Given task — Select the lines of the records containing the word "script" and list them.
※ ※ ※
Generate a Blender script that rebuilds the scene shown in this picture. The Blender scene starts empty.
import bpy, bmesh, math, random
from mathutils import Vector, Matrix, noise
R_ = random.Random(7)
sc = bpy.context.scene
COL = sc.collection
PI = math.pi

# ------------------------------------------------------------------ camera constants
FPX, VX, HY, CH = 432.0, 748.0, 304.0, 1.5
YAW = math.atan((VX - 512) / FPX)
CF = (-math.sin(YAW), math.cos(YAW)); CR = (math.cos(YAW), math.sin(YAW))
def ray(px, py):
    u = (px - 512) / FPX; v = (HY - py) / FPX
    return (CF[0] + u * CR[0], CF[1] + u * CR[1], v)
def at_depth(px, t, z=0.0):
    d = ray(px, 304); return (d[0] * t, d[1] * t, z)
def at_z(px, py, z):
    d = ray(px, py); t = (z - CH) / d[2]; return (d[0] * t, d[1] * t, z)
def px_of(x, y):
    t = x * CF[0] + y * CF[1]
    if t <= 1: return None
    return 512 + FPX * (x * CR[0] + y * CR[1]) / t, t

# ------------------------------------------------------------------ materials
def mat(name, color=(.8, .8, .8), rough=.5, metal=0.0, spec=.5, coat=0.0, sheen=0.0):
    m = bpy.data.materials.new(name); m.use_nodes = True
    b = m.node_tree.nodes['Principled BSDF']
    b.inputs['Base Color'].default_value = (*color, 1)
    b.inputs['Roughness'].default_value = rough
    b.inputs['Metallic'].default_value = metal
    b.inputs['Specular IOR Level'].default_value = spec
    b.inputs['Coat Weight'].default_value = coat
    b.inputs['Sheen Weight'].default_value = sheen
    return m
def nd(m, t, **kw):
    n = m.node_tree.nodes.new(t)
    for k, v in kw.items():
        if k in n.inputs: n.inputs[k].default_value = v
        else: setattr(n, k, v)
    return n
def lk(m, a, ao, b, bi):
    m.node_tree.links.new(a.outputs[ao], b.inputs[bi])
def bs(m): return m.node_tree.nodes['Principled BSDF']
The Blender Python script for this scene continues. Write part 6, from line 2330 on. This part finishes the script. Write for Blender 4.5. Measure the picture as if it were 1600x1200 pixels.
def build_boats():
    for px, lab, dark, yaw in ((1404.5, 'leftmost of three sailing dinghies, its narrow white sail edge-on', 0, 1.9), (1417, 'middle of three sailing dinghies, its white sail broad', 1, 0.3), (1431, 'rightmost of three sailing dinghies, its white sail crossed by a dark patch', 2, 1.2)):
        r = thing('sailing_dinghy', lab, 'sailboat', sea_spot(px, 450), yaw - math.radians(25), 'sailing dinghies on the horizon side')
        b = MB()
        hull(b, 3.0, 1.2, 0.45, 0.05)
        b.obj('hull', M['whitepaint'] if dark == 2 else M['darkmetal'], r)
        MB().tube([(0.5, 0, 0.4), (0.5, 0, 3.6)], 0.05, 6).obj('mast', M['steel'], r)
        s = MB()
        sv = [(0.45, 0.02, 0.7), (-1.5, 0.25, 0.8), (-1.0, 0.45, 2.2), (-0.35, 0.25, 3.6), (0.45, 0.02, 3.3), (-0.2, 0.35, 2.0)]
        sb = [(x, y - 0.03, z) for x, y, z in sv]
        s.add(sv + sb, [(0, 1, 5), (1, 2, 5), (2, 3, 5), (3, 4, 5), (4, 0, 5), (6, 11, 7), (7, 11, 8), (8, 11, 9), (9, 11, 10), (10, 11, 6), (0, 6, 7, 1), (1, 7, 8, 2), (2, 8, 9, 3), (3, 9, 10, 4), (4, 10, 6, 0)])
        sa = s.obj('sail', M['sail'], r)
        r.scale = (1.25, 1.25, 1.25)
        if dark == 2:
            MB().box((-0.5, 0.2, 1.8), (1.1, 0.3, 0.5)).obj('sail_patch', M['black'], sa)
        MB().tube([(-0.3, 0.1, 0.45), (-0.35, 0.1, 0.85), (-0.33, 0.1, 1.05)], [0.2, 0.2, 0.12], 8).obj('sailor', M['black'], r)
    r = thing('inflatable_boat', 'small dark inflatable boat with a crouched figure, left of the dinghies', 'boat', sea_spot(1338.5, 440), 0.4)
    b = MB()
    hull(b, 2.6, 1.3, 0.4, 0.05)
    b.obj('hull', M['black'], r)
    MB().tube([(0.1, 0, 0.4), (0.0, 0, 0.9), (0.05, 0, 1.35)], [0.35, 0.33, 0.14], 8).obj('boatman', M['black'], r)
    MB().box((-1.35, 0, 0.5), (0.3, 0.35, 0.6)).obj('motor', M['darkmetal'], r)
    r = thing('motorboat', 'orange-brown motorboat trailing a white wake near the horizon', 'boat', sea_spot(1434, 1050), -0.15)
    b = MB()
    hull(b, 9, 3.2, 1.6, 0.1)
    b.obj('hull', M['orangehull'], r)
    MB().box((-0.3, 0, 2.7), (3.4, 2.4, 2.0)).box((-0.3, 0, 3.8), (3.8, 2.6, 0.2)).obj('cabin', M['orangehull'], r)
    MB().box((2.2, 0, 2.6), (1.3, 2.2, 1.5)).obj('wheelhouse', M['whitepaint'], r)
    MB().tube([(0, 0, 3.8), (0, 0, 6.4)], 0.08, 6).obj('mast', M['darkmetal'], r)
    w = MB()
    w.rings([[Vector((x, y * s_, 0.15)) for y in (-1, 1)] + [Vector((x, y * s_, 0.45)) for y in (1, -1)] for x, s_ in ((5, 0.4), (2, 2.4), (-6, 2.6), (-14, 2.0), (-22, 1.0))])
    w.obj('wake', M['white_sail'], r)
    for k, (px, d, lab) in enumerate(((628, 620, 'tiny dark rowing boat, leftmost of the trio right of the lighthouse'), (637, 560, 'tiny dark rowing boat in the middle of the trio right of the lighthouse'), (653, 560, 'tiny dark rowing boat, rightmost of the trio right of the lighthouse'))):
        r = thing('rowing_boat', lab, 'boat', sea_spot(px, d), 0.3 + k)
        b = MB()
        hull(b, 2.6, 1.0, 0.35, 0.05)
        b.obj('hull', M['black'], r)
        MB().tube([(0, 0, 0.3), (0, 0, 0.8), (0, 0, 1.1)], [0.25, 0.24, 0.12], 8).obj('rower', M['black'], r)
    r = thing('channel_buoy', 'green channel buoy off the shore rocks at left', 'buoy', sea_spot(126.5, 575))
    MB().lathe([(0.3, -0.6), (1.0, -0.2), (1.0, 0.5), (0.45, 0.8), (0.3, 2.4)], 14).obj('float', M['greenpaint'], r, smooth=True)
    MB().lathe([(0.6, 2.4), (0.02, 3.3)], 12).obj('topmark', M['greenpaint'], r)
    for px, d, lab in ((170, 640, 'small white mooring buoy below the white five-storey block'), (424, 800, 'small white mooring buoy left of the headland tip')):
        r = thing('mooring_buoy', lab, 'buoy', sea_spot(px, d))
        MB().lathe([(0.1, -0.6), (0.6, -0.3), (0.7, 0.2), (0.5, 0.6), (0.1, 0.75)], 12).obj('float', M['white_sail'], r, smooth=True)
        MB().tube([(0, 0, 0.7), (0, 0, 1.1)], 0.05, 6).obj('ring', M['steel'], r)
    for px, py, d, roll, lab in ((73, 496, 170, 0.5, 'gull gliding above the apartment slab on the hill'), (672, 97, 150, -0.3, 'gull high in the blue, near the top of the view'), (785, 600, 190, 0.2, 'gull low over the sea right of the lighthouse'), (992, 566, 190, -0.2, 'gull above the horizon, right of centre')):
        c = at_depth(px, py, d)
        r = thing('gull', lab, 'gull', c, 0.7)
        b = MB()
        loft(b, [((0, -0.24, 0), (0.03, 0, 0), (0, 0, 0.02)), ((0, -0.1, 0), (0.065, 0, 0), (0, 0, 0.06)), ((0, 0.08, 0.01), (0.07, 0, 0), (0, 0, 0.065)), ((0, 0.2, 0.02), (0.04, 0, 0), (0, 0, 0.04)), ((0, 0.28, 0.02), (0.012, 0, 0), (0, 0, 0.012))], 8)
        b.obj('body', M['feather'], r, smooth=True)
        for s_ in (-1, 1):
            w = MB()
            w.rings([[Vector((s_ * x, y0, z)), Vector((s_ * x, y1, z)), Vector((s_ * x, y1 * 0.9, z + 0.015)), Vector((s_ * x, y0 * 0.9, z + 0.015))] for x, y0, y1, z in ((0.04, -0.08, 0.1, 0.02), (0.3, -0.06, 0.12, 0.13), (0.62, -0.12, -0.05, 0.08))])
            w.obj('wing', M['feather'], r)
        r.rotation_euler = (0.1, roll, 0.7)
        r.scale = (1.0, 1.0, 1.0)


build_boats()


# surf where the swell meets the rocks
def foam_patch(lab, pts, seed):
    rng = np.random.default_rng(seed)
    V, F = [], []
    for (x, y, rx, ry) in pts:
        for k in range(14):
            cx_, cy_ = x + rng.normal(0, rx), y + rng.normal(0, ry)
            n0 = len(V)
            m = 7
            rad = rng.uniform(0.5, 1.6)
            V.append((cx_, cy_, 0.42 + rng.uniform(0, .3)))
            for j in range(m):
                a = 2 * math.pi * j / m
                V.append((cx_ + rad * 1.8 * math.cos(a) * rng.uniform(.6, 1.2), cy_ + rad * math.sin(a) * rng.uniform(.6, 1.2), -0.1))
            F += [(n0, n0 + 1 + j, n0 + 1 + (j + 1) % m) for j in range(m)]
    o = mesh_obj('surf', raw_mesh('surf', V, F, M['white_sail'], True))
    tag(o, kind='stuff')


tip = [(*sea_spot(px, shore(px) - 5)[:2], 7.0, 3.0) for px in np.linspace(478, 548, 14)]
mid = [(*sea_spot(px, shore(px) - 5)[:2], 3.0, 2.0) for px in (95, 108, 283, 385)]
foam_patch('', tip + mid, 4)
※ ※ ※
Worked solution —
Generate a Blender script that rebuilds the scene shown in this picture. The Blender scene starts empty.
The Blender Python script for this scene continues. Write part 6, from line 2330 on. This part finishes the script. Write for Blender 4.5. Measure the picture as if it were 1600x1200 pixels.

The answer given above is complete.